70 ans après les faits, c’est donc une vision courageuse de la France que nous nous faisons un devoir et un honneur de célébrer. Au-delà de la compassion légitime que nous devons éprouver pour ces victimes et leurs familles, présentes ici à nos côtés, c’est une conception exigeante et héroïque de la liberté et du patriotisme que la République se doit de reconnaître en ces martyrs. Les élus, mes chers collègues, ont un devoir d’exemplarité dans la perpétuation de cette mémoire des crimes de guerre comme des crimes contre l’humanité. Leur assiduité aux cérémonies patriotiques contribue au combat contre l’oubli. Les témoins directs de cette sombre période de notre histoire sont de moins en moins nombreux. Je tiens à saluer au nom de la municipalité l’action de nos associations patriotiques qui oeuvrent auprès des plus jeunes pour transmettre, avec les enseignants, cette connaissance douloureuse de notre passé. De son côté, la mairie de Plobannalec-Lesconil a fait le choix pour se souvenir de ses enfants et martyrs d’afficher leurs portraits en mairie. Désormais, la toile tendue devant vous aura sa place dans le hall d’accueil de notre mairie. Ange, Pierre, Yves, Jean-Marie, Etienne, Corentin, Julien, Prosper, Armand, Albert, tel est l’hommage que votre commune souhaite vous faire 70 ans après votre supplice.
Mesdames, Messieurs, n’oublions pas l’esprit de la Résistance. N’oublions pas que dans les pires moments de notre Histoire, les idées républicaines ont fini par triompher des nationalismes, de la haine et du désespoir.
Mesdames, Messieurs, par votre présence nombreuse ici, vous montrez que la flamme de la Résistance est éternelle.

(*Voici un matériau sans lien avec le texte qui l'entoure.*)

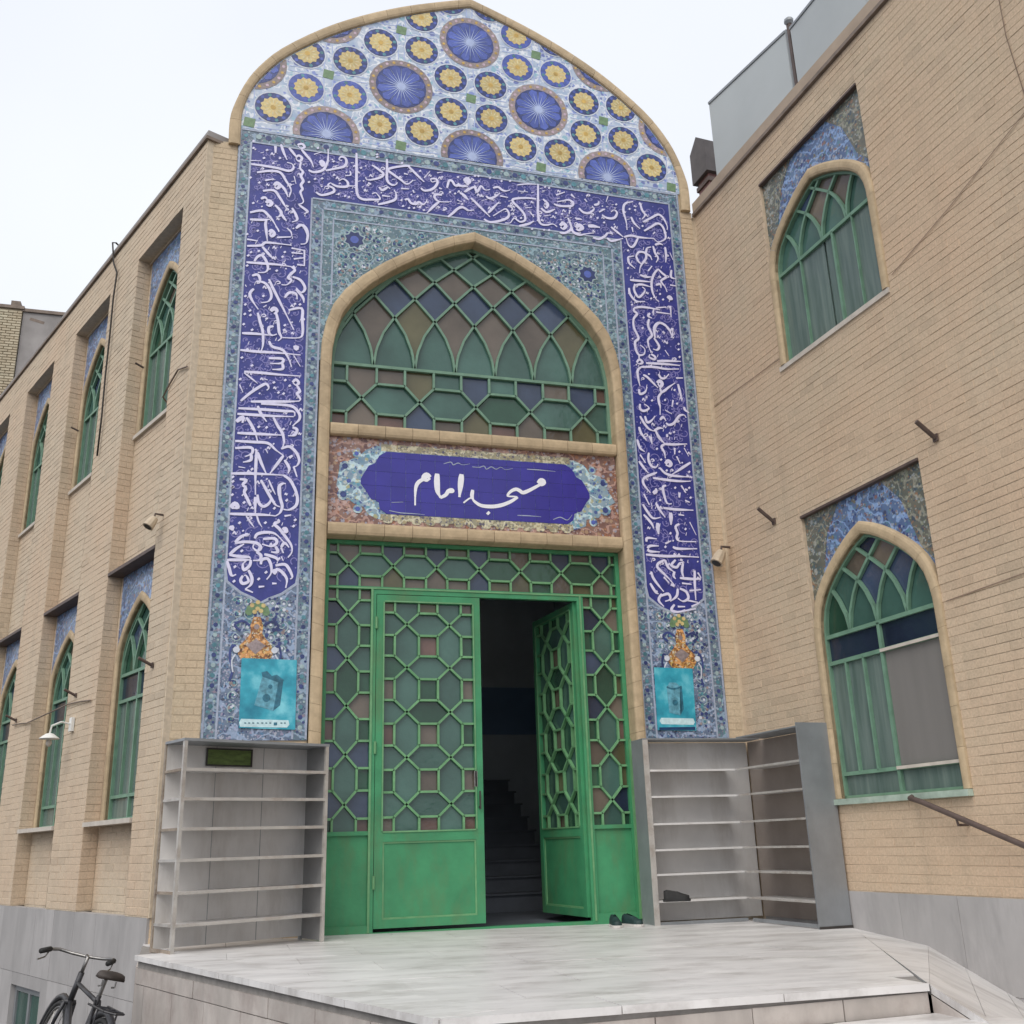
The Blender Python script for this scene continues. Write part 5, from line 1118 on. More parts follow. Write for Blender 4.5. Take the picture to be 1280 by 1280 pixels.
for k in range(22):
    u = -0.0+k*0.6
    for z0, z1 in ((STREET, -0.42), (-0.42, 0.21)):
        if z1 < 0 and 2.55 < u+.3 < 3.6: continue
        mb = MB(); mb.box(LWF, u+.002, u+.598, z0+.002, z1-.002, -0.09, -0.002+random.uniform(-.001,.001)); mb.build('plinth_stone', STONE, left)
bw = part_empty('basement_window', left)
mb = MB()
for a, b, c_, d in ((2.60,2.66,-1,-.54),(3.54,3.6,-1,-.54),(3.07,3.13,-1,-.60),(2.66,3.54,-.60,-.54)): mb.box(LWF, a, b, c_, d, -0.08, -0.05)
mb.build('frame', STEEL, bw)
for a, b in ((2.66,3.07),(3.13,3.54)): mb = MB(); mb.box(LWF, a, b, -1, -.60, -0.075, -0.07); mb.build('pane', G_TEAL, bw)
mb = MB(); mb.box(LWF, 2.4,2.6,-1,-.422,-.09,-.003); mb.box(LWF, 3.6,3.6+.0,-1,-.422,-.09,-.003) if False else mb.box(LWF, 2.6,3.6,-.538,-.422,-.09,-.003); mb.build('plinth_stone', STONE, left)
for k, (a, b) in enumerate(BAYS):
    c = (a+b)/2
    for z0, zs, za, zt in ((1.01,2.42,3.08,3.44),(5.03,5.98,6.82,7.17)):
        mull = [(c, 0, 0, 0)]
        base = zs-0.02
        spr = (base, [c+(i-1.5)*0.33 for i in range(4)])
        b2 = base-0.26
        low = z0 < 2
        bars = [(base, 0.032)]+([(b2, 0.032),(z0+0.22,0.03)] if low else [])
        verts = [(c, z0, base, .026)]+[(c+s*.25, z0+(.22 if low else 0), b2 if low else base, .013) for s in (-1,1)]
        lc = {(2,0): G_NAVY, (2,1): G_NAVY} if low else {}
        W_ = wing_window(LWF, left, c, 0.50, z0, zs, za, RO, spr, mull, bars, verts, RO-0.05, lower_cols=lc, hm=0.9)
        reveal(LWF, arch_shape(c, 0.5, z0, zs, za), RO-0.10, RO, left, RIM)
        spandrel(LWF, c, 0.56, c-0.57, c+0.57, zs+.0, za+0.10, zt, RO+0.002, left, SPAN)
        ii = [(c+0.50, z0)]+arch(c, 0.50, zs, za)+[(c-0.50, z0)]; oo = [(c+0.57, z0)]+arch(c, 0.57, zs+.02, za+0.10)+[(c-0.57, z0)]
        rim_ring(LWF, ii, oo, RO-0.06, RO+0.022, left, RIM, 'arch_stone', 0.3, 0.002)
        mb = MB(); mb.box(LWF, a+.02, b-.02, z0-0.045, z0-.003, RO-0.1, 0.012 if low else RO+0.03); mb.build('sill', SILL, left)
        mb = MB(); mb.box(LWF, a+.004, b-.004, zt+.001, zt+0.035, RO-0.01, -0.004 if low else RO+.02); mb.build('lintel', BROWNM if low else BR_L, left)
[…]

Nous ne devons jamais oublier ceux qui, venant des 5 continents, s’engagèrent au péril de leur vie dans la libération de l’Europe, portés par les valeurs de l’humanisme et de la solidarité. Ces mêmes valeurs qui moins d’une décennie plus tard devait construire l’Europe de la Paix. Ne l’oublions pas !
Alors « Vive l’Europe ! »
« Vive la République ! »
« Vive la France ! »
Je vous remercie de votre attention.